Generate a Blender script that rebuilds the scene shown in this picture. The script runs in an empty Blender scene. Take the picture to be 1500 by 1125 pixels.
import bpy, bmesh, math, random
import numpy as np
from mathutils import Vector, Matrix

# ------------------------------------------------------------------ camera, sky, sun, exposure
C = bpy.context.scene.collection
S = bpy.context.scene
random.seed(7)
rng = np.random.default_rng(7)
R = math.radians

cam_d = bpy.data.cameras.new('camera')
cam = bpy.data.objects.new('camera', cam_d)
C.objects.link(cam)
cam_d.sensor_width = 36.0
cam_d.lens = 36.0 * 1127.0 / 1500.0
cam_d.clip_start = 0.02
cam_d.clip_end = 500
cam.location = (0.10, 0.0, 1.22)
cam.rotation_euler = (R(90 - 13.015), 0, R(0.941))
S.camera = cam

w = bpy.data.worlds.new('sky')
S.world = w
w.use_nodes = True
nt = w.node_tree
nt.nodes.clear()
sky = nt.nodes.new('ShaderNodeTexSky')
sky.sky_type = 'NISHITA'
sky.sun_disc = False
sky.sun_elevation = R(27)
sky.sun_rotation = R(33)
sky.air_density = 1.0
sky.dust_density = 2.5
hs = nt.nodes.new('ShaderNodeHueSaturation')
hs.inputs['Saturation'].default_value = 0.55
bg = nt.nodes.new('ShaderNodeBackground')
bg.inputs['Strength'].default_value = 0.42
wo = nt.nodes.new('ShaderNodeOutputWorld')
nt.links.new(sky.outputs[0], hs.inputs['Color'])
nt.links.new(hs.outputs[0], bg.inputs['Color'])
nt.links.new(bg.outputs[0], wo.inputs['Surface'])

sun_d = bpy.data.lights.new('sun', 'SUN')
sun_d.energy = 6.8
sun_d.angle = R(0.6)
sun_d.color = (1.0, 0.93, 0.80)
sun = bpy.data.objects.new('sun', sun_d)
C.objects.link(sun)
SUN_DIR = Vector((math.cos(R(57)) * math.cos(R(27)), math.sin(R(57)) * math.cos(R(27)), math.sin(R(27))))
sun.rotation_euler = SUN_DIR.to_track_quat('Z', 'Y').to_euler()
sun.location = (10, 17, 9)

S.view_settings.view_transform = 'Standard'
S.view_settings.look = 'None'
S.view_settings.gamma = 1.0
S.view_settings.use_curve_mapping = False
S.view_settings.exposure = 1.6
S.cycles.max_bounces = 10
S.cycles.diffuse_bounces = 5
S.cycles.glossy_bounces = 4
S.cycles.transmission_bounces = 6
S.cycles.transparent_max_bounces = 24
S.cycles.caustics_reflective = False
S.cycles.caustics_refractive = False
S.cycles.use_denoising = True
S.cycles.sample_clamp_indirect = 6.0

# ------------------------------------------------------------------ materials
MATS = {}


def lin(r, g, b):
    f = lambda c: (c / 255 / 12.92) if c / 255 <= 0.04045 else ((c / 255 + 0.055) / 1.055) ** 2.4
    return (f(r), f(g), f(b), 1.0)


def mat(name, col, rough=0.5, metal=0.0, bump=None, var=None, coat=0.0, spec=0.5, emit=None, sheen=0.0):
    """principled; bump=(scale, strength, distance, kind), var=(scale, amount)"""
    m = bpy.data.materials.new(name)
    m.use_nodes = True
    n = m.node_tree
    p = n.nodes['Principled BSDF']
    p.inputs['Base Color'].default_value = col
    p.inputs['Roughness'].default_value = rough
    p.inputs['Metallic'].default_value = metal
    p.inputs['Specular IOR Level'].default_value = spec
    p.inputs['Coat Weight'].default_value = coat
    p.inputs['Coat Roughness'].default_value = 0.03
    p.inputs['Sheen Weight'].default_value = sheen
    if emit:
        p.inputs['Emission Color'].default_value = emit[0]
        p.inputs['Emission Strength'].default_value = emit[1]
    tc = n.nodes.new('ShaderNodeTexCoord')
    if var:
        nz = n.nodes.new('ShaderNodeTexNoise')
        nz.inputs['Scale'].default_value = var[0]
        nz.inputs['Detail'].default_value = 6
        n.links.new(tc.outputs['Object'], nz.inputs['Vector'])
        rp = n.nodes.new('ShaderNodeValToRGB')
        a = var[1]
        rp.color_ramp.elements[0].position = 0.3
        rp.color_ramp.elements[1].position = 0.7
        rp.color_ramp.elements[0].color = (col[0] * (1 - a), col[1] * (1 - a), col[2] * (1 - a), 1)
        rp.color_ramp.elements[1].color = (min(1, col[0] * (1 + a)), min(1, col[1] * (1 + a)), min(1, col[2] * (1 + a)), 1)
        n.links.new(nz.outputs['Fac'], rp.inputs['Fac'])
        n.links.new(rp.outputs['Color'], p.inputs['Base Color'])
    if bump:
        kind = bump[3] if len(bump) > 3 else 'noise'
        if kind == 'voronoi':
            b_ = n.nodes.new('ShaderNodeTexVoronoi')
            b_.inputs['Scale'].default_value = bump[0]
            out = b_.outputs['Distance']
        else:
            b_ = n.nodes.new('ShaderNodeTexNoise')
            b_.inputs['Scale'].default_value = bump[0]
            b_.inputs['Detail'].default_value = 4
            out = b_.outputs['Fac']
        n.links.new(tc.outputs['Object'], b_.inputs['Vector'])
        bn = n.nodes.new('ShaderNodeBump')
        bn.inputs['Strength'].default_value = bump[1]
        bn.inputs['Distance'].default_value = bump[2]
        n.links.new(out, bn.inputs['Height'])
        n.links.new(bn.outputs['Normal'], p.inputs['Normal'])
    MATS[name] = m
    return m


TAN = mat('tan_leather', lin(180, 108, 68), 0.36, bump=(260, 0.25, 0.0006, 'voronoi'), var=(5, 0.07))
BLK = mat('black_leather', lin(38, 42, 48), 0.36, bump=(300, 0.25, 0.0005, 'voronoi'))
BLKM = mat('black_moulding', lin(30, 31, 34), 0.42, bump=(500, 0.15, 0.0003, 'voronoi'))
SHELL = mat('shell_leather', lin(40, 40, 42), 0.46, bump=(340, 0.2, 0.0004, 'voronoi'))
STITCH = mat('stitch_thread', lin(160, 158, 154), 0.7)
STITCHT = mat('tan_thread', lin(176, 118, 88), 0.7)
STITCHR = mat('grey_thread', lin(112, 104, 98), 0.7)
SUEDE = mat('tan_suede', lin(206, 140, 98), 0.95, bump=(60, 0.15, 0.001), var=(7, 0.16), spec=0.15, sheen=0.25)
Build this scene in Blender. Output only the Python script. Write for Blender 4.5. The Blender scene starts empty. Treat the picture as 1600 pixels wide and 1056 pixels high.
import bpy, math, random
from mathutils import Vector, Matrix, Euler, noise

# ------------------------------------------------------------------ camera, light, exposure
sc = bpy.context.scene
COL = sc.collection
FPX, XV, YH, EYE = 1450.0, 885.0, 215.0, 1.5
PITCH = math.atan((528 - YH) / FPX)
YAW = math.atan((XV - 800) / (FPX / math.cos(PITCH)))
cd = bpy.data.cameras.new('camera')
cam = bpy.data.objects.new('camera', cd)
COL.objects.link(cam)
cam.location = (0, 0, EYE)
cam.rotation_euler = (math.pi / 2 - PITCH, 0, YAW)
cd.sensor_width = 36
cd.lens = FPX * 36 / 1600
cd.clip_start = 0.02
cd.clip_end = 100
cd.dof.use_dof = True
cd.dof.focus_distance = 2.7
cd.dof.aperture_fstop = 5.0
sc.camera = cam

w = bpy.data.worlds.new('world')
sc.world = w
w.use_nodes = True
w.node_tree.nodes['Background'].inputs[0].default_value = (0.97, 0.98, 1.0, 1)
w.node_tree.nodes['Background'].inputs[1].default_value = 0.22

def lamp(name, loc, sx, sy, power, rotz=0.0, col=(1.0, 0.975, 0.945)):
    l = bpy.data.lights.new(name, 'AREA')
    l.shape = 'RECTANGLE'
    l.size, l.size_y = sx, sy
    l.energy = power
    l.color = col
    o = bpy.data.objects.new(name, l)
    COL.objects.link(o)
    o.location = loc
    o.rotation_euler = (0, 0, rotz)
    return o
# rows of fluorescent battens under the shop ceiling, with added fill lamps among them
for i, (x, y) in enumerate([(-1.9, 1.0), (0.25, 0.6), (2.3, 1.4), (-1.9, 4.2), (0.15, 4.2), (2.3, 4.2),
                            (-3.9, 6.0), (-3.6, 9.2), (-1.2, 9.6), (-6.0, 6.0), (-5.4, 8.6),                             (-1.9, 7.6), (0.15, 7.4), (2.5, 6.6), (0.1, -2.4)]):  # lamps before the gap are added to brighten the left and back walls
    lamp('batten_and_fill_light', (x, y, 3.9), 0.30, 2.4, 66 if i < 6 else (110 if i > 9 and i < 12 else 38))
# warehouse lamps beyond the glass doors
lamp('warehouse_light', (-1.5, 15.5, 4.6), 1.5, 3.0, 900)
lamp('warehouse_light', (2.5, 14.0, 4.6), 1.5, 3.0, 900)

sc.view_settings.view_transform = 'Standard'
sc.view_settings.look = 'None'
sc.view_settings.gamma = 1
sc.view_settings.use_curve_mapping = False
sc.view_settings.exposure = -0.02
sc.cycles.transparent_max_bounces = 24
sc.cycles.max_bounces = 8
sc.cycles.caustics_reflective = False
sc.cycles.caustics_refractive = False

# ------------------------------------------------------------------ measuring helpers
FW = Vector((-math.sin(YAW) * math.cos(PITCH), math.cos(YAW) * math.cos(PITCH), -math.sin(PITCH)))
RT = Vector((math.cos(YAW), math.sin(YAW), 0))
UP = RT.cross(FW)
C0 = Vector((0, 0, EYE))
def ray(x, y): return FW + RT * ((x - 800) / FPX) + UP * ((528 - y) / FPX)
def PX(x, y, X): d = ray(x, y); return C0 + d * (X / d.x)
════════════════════
**Goal**.
Which lines hold the word "empty"? Copy every one of them.

**Response to this task**.
Generate a Blender script that rebuilds the scene shown in this picture. The script runs in an empty Blender scene. Take the picture to be 1500 by 1125 pixels.
Build this scene in Blender. Output only the Python script. Write for Blender 4.5. The Blender scene starts empty. Treat the picture as 1600 pixels wide and 1056 pixels high.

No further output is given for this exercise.